Since the pending matter is not untried and since the court has no authority to amend the statute, the court concludes that the first question regarding the applicability of the Agreement on Detainers must be answered in the negative.
There remains the issue of whether the court lost jurisdiction over the defendant by virtue of the delay of 20 months so far elapsed between plea and sentence.
The People may not be charged with the period of delay from May 14, 1974 until August 6, 1974 when the People first learned of defendant’s whereabouts and lodged the detainer warrant. During that time defendant had absconded from the jurisdiction and the People cannot be held accountable for the delay which was occasioned by defendant’s own actions. Therefore, the People can be held responsible only for a 17-month delay. Although defendant was incarcerated in another State, the People could have had him produced for sentencing pursuant to CPL article 570 (Uniform Criminal Extradition Act) which was adopted by North Carolina (Gen Stats, §§ 15-55-15-84) and which applies to those in defendant’s position.
The law in New York is well settled to the effect that a long and unnecessary failure to sentence deprives a court of jurisdiction (People ex rel. Harty v Fay, 10 NY2d 374). Unexplained delays of eight (People v Monaghan, 34 AD2d 815), six (Harty, supra), and four years (People v Newcombe, 18 AD2d 1087), have been held sufficiently long to deprive the courts of jurisdiction. On the other hand, delays of 19 (People ex rel. Weingard v Casscles, 40 AD2d 530) and 12 months (People v Gibson, 39 AD2d 947) which were attributed to court congestion were held not to be of sufficient duration to divest the courts of jurisdiction.

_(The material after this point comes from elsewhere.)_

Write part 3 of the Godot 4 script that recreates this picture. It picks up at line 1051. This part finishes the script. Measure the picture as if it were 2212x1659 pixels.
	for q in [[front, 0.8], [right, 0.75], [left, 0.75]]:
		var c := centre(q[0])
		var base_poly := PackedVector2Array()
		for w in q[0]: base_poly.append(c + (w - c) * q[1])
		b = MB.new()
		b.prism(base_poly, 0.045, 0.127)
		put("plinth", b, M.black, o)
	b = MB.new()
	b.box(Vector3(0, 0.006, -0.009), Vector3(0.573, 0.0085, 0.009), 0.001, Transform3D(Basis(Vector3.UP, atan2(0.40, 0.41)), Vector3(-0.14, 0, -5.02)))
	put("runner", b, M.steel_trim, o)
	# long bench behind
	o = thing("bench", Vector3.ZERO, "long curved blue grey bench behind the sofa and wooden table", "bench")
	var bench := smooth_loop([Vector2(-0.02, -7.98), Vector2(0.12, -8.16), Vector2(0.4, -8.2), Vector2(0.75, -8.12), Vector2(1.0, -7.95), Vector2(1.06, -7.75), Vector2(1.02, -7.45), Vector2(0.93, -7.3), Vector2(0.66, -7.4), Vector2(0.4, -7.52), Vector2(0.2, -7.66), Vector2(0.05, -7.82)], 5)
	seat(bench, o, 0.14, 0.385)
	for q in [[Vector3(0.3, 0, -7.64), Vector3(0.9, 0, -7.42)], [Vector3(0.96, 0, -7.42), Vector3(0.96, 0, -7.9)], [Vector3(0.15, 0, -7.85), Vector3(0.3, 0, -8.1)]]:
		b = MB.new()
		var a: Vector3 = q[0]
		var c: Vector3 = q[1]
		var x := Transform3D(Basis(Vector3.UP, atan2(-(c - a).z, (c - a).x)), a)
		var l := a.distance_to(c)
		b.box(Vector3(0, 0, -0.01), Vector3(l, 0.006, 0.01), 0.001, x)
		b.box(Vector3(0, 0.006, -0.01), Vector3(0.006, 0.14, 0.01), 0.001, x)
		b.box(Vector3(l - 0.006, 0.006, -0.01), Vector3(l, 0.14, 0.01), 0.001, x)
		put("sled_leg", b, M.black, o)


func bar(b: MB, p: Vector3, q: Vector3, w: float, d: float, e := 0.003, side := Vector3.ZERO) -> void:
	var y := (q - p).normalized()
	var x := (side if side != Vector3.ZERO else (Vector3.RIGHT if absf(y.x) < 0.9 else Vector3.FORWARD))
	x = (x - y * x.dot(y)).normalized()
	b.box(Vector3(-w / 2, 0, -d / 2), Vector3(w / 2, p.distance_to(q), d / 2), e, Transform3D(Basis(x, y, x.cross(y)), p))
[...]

The instant case presents a factual pattern somewhere between the two afore-mentioned sets óf cases. Here that portion of the delay attributable solely to the People’s neglect amounts only to 17 months. The court finds that this period of time between plea and sentence does not qualify as the "extremely long and unreasonable [delay]” to which the Harty rule applies (Harty, supra, p 379) and that defendant is therefore not entitled to vacation of his plea and dismissal of his indictment.
While a loose reading of Weingard (supra) and Gibson (supra) might support the conclusion that the court counte*1026nanced the delays therein only because the People had done nothing to aggravate the delays, it must be remembered that the defendants in Weingard and Gibson were available at all times for sentence and still the court denied their applications. It must likewise be remembered that there would have been no delay at all in this case had defendant Randolph not fled to North Carolina. The court concludes that where a defendant has by his own acts initiated the delay in sentencing, that delay must be of longer duration than 17 months to invoke the Harty rule (Harty, supra, p 379).
However, the court directs the District Attorney to take the appropriate action forthwith to have defendant produced for imposition of sentence. Should the defendant be not so produced within 60 days of the date of entry of the order accompanying this decision, the court will favorably entertain a renewal of defendant’s motion.
The motion to vacate judgment, dismiss the indictment and vacate the detainer warrant, is denied.